What the exercise asks: Only the lines from the start of the data through the line with "q = lit.build('floor_grit', mat('grit', (44, 34, 28), .9));" belong in the copy. Restate them word for word, minus the pictures.

Data shown:

==================================================

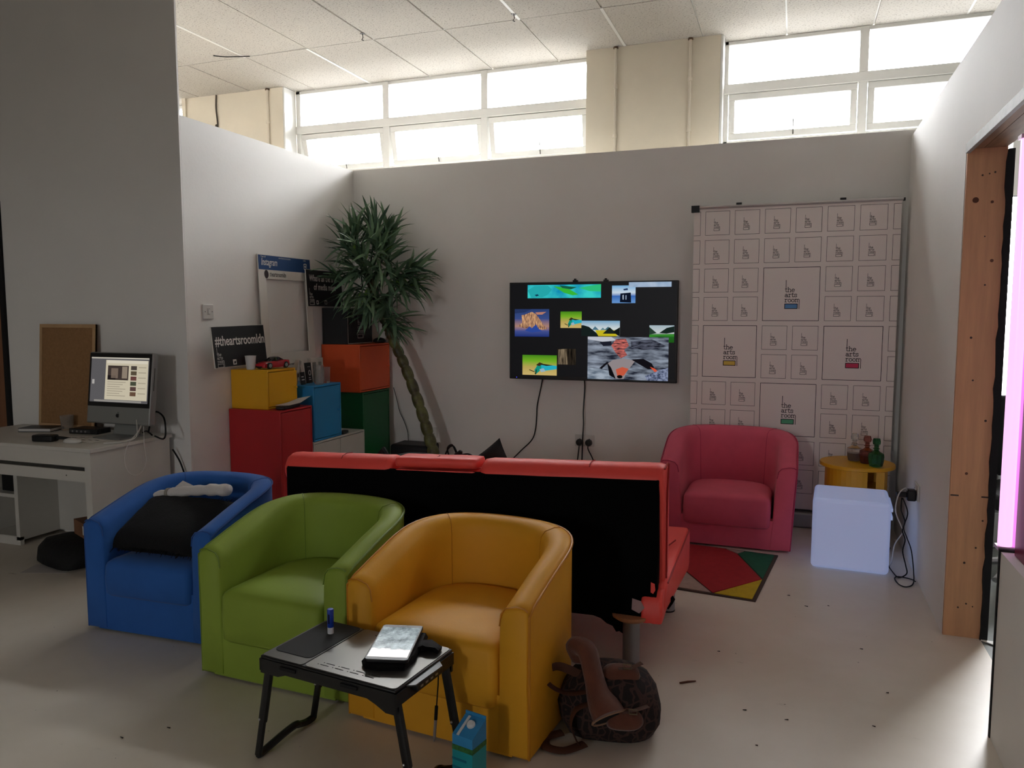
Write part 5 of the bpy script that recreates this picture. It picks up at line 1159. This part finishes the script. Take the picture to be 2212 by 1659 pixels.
# floor litter
s_ = thing('wood_splinter', 'thin brown wooden stick lying on the floor right of the backpack', 'stick', (-.335, 2.88, .004), R(33)); MB().tube([(-.034, 0, 0), (.0, .002, 0), (.032, 0, 0)], [.003, .004, .0025], 6).build('stick', mat('stick_wood', (112, 72, 56), .8), s_)
lit = MB(); random.seed(9)
for x, y in ((.31, 3.43), (.37, 3.05), (-.07, 2.52), (.10, 3.86), (.02, 3.98), (.20, 3.9), (-1.95, 1.95), (-2.05, 1.85), (.30, 2.78), (.02, 2.72), (-.12, 2.74), (-.25, 3.2)):
    s = random.uniform(.004, .008); lit.tube([(x-s, y, .002), (x+s, y+random.uniform(-.004, .004), .002)], [.0012, .0022], 5)
q = lit.build('floor_grit', mat('grit', (44, 34, 28), .9)); tag(q, 'dark crumbs of grit scattered over the white floor', 'grit'); q['kind'] = 'stuff'

# ---------------------------------------------------------------- pink tube light in the doorway and the room beyond
tu = thing('tube_light', 'tall pink tube light standing in the doorway at right', 'lamp', (.690, 2.868, .645))
m = bpy.data.materials.new('pink_tube'); m.use_nodes = True; nt = m.node_tree; b = nt.nodes['Principled BSDF']
b.inputs['Base Color'].default_value = (.7, .35, .65, 1); b.inputs['Emission Color'].default_value = (*lin((248, 196, 244)), 1); b.inputs['Emission Strength'].default_value = 1.1; b.inputs['Roughness'].default_value = .2
MB().tube([(-.018, 0, 0), (-.018, 0, 1.30)], .021, 16).build('tube', m, tu, smooth=True)
m = bpy.data.materials.new('magenta_tube'); m.use_nodes = True; nt = m.node_tree; b = nt.nodes['Principled BSDF']
b.inputs['Base Color'].default_value = (.5, .12, .5, 1); b.inputs['Emission Color'].default_value = (*lin((232, 132, 222)), 1); b.inputs['Emission Strength'].default_value = .9; b.inputs['Roughness'].default_value = .2
MB().tube([(.022, 0, 0), (.022, 0, 1.30)], .02, 16).build('tube', m, tu, smooth=True)
MB().box((-.042, -.022, -.012), (.045, .022, 0)).build('end_cap', mat('pink_cap', (214, 170, 206), .3), tu)
MB().box((-.042, -.022, 1.30), (.045, .022, 1.312)).build('end_cap', mat('pink_cap', (214, 170, 206), .3), tu)
dw = thing('drawer_unit', 'pale drawer unit in the room beyond the doorway', 'drawers', (1.05, 5.25, 0))
MB().box((0, 0, 0), (.6, .5, .62)).build('carcass', mat('pale_grey', (176, 178, 178), .5), dw)
for k in range(3):
    d = MB().box((.015, -.014, .04+.19*k), (.585, 0, .215+.19*k)).build('drawer', mat('pale_grey', (176, 178, 178)), dw, bevel=.003)
    MB().box((.22, -.03, .13+.19*k), (.38, -.014, .145+.19*k)).build('handle', M_metal, d)
oc = thing('black_chair', 'black padded chair half hidden beyond the doorway', 'chair', (1.16, 4.7, 0), R(20))
MB().prism(rrect(-.24, -.24, .24, .24, .08), .40, .48).build('seat', M_dark, oc, bevel=.02)
MB().prism(rrect(-.22, .5, .22, .95, .08), -.03, .03, face((0, .24, 0), (1, 0, 0), (0, 0, 1))).build('backrest', M_dark, oc, bevel=.02)
MB().tube([(0, .22, .45), (0, .25, .6)], .02, 8).build('back_bar', M_metal, oc); MB().tube([(0, 0, .08), (0, 0, .40)], .025, 10).build('column', M_metal, oc)
for k in range(5):
    a = 2*PI*k/5; MB().tube([(0, 0, .09), (.25*math.cos(a), .25*math.sin(a), .03)], [.022, .015], 8).build('leg', M_metal, oc)
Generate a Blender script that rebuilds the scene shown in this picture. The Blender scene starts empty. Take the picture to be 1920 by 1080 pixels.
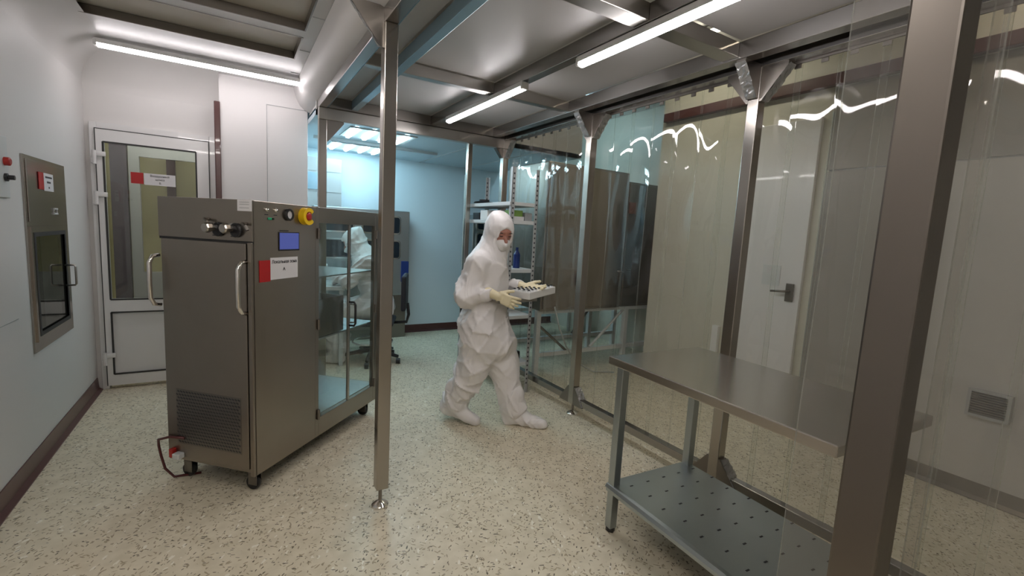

==================================================

Answer to this task:
Write part 5 of the bpy script that recreates this picture. It picks up at line 1159. This part finishes the script. Take the picture to be 2212 by 1659 pixels.
# floor litter
s_ = thing('wood_splinter', 'thin brown wooden stick lying on the floor right of the backpack', 'stick', (-.335, 2.88, .004), R(33)); MB().tube([(-.034, 0, 0), (.0, .002, 0), (.032, 0, 0)], [.003, .004, .0025], 6).build('stick', mat('stick_wood', (112, 72, 56), .8), s_)
lit = MB(); random.seed(9)
for x, y in ((.31, 3.43), (.37, 3.05), (-.07, 2.52), (.10, 3.86), (.02, 3.98), (.20, 3.9), (-1.95, 1.95), (-2.05, 1.85), (.30, 2.78), (.02, 2.72), (-.12, 2.74), (-.25, 3.2)):
    s = random.uniform(.004, .008); lit.tube([(x-s, y, .002), (x+s, y+random.uniform(-.004, .004), .002)], [.0012, .0022], 5)
q = lit.build('floor_grit', mat('grit', (44, 34, 28), .9)); tag(q, 'dark crumbs of grit scattered over the white floor', 'grit'); q['kind'] = 'stuff'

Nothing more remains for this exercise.